Chez le principal
^ Вверх

Chez le principal

 

Monsieur Cornue, préparateur en sciences naturelles, a été retrouvé assommé dans la salle 20 du collège Chateaubriand. Monsieur Courtejambe, le Principal, convoque alors plusieurs élèves parmi lesquels figurent Rémi Pharamon, le narrateur, pensionnaire en 4 ème et peu brilllant, et Pierre-Paul de Culbert, dit "PPCul-vert", un excellent élève.

– Entrez, M. De Culbert, fit le Principal, ravi de la stupeur qu’il lisait sur nos visages. En un sens, moi, ça me rassurait. P.P. est un ami, d’un genre plutôt insupportable, mais mon voisin de dortoir, sur lequel on peut compter de temps en temps.

– Répétez à vos camarades, M. De Culbert, ce que vous m’avez raconté ici même. P.P. s’inclina et fit ce petit raclement de gorge caractéristique qui précède toujours chez lui les récitations de leçon. Il avait la tête entourée d’un bandage, sans doute à cause de ses dents, qui le faisait ressembler à un oeuf de Pâques à lunettes.

– A votre disposition, monsieur le Principal… Comme j’ai déjà eu l’honneur de vous le dire, je me trouvais donc, cette nuit, dans la petite chambre sise sous les combles que nous appelons dans notre sabir " la morgue", mais qui est mieux connue de vos services sous celui "d’infirmerie". Comme vous le confirmera la diligente Mme Taillefer, j’y étais retenu par une affection bénigne, quoique douloureuse, scientifiquement répertoriée sous l’appellation peu euphonique d’odontalgie.
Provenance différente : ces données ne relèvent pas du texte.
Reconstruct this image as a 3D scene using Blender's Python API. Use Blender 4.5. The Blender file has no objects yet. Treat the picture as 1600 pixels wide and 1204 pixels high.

Une rage de dents, en quelque sorte… Ma soeur elle-même, Rose-Lise de Culbert, est sujette à des crises fréquentes, et … 

– Je doute que votre soeur ait une quelconque relation avec l’affaire qui nous occupe, jeune homme, l’interrompit le Principal. Au fait, s’il vous plaît.

– Hmm! Hmm! toussota P.P., un peu vexé. Je disais donc que, cette nuit-là, la nuit du drame, si j’ose m’exprimer ainsi, je fus éveillé plusieurs fois par de vives douleurs émanant de ma gencive droite et diffuant ensuite dans toute la mâchoire….Je ne suis pas douillet, mais passons… A l’occasion d’une de ces crises, peu après six heures, je me mis à la fenêtre, dans l’espoir de me distraire de la douleur dans le spectacle, ô combien exaltant, du jour naissant…

– Et qu’avez-vous vu? s’impatienta le Principal.

– Une ombre, monsieur. Ou plutôt, une forme, une silhouette furtive se coulant tel un spectre dans les lueurs livides de l’aube!

– Et cette forme, ce spectre ou tout ce que vous voudrez, pourriezvous l’identifier?

– Oui, monsiur le Principal.

Tout le monde retint son souffle.

– Pouvez-vous affirmer qu’il se trouve ici, parmi nous?

– Oui, monsieur le Principal.

– Et pourriez-vous le reconnaître?

– Oui, monsieur le Principal.

L’excessive politesse de P.P. semblait exaspérer M. Courtejambe. Poussant un énorme soupir, il dit:

– Eh bien! de Culbert, je vous demande, dans l’intérêt de l’équité et de la justice, de désigner le coupable.

P.P. n’hésita pas. Levant le bras comme on vise au revolver, il dit d’une voix assurée:

– C’est lui!

J’aurais pu être foudroyé sur place que le choc n’aurait pas été plus rude. L’index brandi, c’était moi que P.P. désignait!

Jean-Philippe Arrou-Vignod. Enquête au collège.

 

Devoir:

1. P.P. Cul-vert est-il entendu comme témoin ou come suspect par le Principal? Justifiez votre réponse en citant une phrase du texte.

2. Quels sont les deux principaux sujets abordés par P.P. dans son récit?

3. Rémi Pharamon estime que P.P. est un ami "d’un genre plutôt insupportable ": à vos yeux, quels sont les différents détails qui confirmeraient ce jugement?

4. Parmi les adjectifs suivants, quels sont ceux susceptibles de qualifier P.P.: maniéré, naturel, simple, artificiel, fier? Justifiez vos choix en citant le texte.

5. Même Monsieur Courtejambe trouve que P.P. est d’une "excessive politesse": citez des exemples qui le montrent.

6. A quelle comparaison l’auteur a-t-il recours pour faire éprouver au lecteur ce que ressent Rémi Pharamon lorsqu’il est désigné par P.P.?

7. Quelle impression vous donnent les termes employés par P.P. lors de son exposé des faits?